In June, 1850, Sarah was ill and sent for the Judge at Decatur. He came home at once, abandoning the June term at Taylorville. To make up for this omission he called a special term there in August, just prior to the beginning of his fall circuit at Springfield. Captain H. M. Vandeveer, the leading lawyer in Taylorville, wrote him: “I shall provide a private room for you. You may invite any Gentlemen you choose to room with you.” After the special session the Judge reported to his wife: “I had pleasant accommodations at Taylorville in company with Mr. Lincoln and Mr. Thornton of Shelbyville…Sunday we left & got to Springfield towards night. Mr. Lincoln had lost his conveyance & although a heavy drag for my horse I had to take him.”

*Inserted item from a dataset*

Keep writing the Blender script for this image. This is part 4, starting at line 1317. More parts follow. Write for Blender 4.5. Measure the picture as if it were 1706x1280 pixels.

With the end of his trip the Judge had traversed an area, he informed Sarah’s father, almost as large as the whole state of Connecticut. Travel had been rigorous, living usually miserable, but, despite his complaints, he thoroughly enjoyed it. Most of the joy came from his relations with his companions and particularly Lincoln, the only lawyer, except the State’s Attorney, who traveled the entire circuit with him. Their close friendship soon became well-known throughout the circuit. As early as 1850 a prominent Whig in Taylorville wrote the Judge about the necessity of removing their postmaster who pretended to be a Whig and had a brother in Springfield who was a well-known member of that party. But actually the postmaster paid over all of the profits of the office to the old postmaster who was a rabid Loco and still ran the post office. The Taylorville Whigs had appealed to Congressman Baker without avail. To approach Lincoln through ordinary channels would be fruitless because he knew the postmaster’s brother. “We have consulted about the matter,” the letter ended, “and have concluded to…ask you to use your influence with Lincoln in procuring the removal.” For the rest of Lincoln’s life, Davis heard many such pleas.